_Information provided_
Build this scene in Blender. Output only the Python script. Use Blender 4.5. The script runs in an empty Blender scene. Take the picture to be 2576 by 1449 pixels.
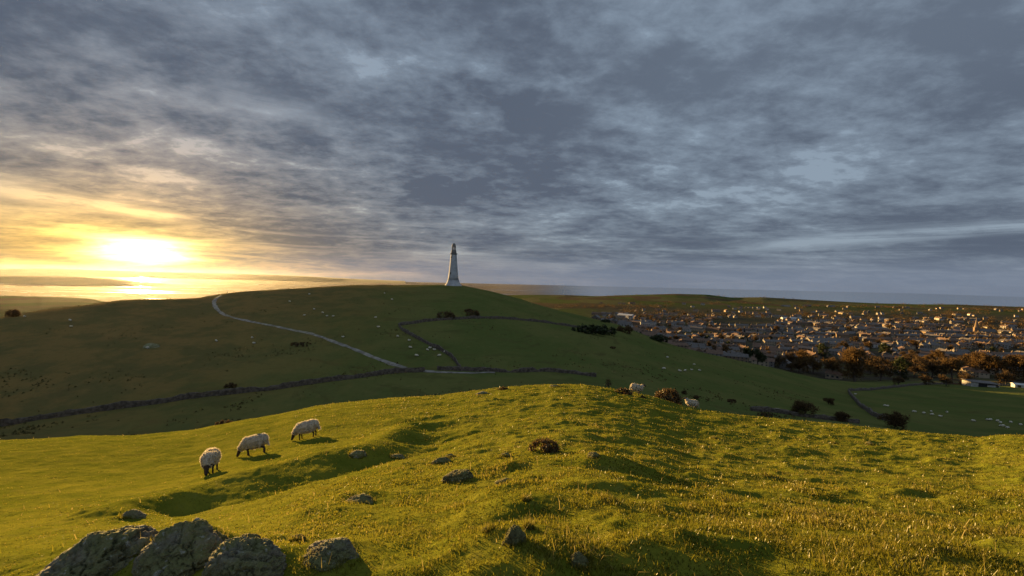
import bpy, bmesh, math, random
import numpy as np
from mathutils import Vector, Matrix, Euler

R = math.radians
random.seed(7)
rng = np.random.default_rng(11)
scene = bpy.context.scene
col = scene.collection

# ---------------------------------------------------------------- camera
F = 400.0                      # focal length in pixels of the 1024 px wide frame
PITCH, ROLL = R(1.15), R(1.3)
cam_data = bpy.data.cameras.new('camera')
cam_data.sensor_width = 36.0
cam_data.lens = 36.0 * F / 1024.0
cam_data.clip_start = 0.05
cam_data.clip_end = 90000.0
cam = bpy.data.objects.new('camera', cam_data)
col.objects.link(cam)
RC = Matrix.Rotation(R(90) - PITCH, 3, 'X') @ Matrix.Rotation(ROLL, 3, 'Z')
cam.matrix_world = RC.to_4x4()
scene.camera = cam

# ---------------------------------------------------------------- light and exposure
SUN_AZ, SUN_EL = R(-42.7), R(3.2)
SUN = Vector((math.sin(SUN_AZ) * math.cos(SUN_EL), math.cos(SUN_AZ) * math.cos(SUN_EL), math.sin(SUN_EL)))
sl = bpy.data.lights.new('sun', 'SUN')
sl.energy = 4.3
sl.angle = R(0.6)
sl.color = (1.0, 0.62, 0.22)
sun = bpy.data.objects.new('sun', sl)
sun.rotation_euler = SUN.to_track_quat('Z', 'Y').to_euler()
col.objects.link(sun)
scene.view_settings.view_transform = 'Standard'
scene.view_settings.look = 'None'
scene.view_settings.exposure = 2.35
scene.view_settings.gamma = 1.0
scene.view_settings.use_curve_mapping = False
scene.cycles.max_bounces = 6
scene.cycles.diffuse_bounces = 3
scene.cycles.transparent_max_bounces = 8
scene.cycles.use_denoising = True


class NT:
    """tiny node-tree writer"""
    def __init__(self, tree):
        self.t = tree
        tree.nodes.clear()

    def n(self, kind, **props):
        nd = self.t.nodes.new(kind)
        for k, v in props.items():
            setattr(nd, k, v)
        return nd

    def put(self, sock, val):
        if hasattr(val, 'is_output'):
            self.t.links.new(val, sock)
        elif hasattr(sock.default_value, '__len__') and not hasattr(val, '__len__'):
            sock.default_value = [val] * len(sock.default_value)
        else:
            if hasattr(val, '__len__') and len(sock.default_value) == 4 and len(val) == 3:
                val = (*val, 1.0)
            sock.default_value = val

    def m(self, op, a, b=None, c=None, clamp=False):
        nd = self.n('ShaderNodeMath', operation=op, use_clamp=clamp)
        for i, v in enumerate((a, b, c)):
            if v is not None:
                self.put(nd.inputs[i], v)
        return nd.outputs[0]

    def vm(self, op, a, b=None, out=0):
        nd = self.n('ShaderNodeVectorMath', operation=op)
        self.put(nd.inputs[0], a)
        if b is not None:
            self.put(nd.inputs[3 if op == 'SCALE' else 1], b)
        return nd.outputs[out]

    def noise(self, vec, scale, detail=4, rough=.55, dist=0.0, out=0):
        nd = self.n('ShaderNodeTexNoise')
        if vec is not None:
            self.put(nd.inputs['Vector'], vec)
        nd.inputs['Scale'].default_value = scale
        nd.inputs['Detail'].default_value = detail
        nd.inputs['Roughness'].default_value = rough
        nd.inputs['Distortion'].default_value = dist
        return nd.outputs[out]

    def step(self, x, lo, hi, a=0.0, b=1.0):
        nd = self.n('ShaderNodeMapRange', interpolation_type='SMOOTHSTEP')
        for i, v in enumerate((x, lo, hi, a, b)):
            self.put(nd.inputs[i], v)
        return nd.outputs[0]

    def mix(self, f, a, b, blend='MIX'):
        nd = self.n('ShaderNodeMix', data_type='RGBA', blend_type=blend)
        self.put(nd.inputs[0], f)
        self.put(nd.inputs[6], a)
        self.put(nd.inputs[7], b)
        return nd.outputs[2]

    def xyz(self, v):
        nd = self.n('ShaderNodeSeparateXYZ')
        self.put(nd.inputs[0], v)
        return nd.outputs

    def vec(self, x, y, z):
        nd = self.n('ShaderNodeCombineXYZ')
        for i, v in enumerate((x, y, z)):
            self.put(nd.inputs[i], v)
        return nd.outputs[0]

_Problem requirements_
Leave out the pictures and repeat exactly the lines from the start of the material through the line that contains "col = scene.collection", both included.

_Full solution_
Build this scene in Blender. Output only the Python script. Use Blender 4.5. The script runs in an empty Blender scene. Take the picture to be 2576 by 1449 pixels.
import bpy, bmesh, math, random
import numpy as np
from mathutils import Vector, Matrix, Euler

R = math.radians
random.seed(7)
rng = np.random.default_rng(11)
scene = bpy.context.scene
col = scene.collection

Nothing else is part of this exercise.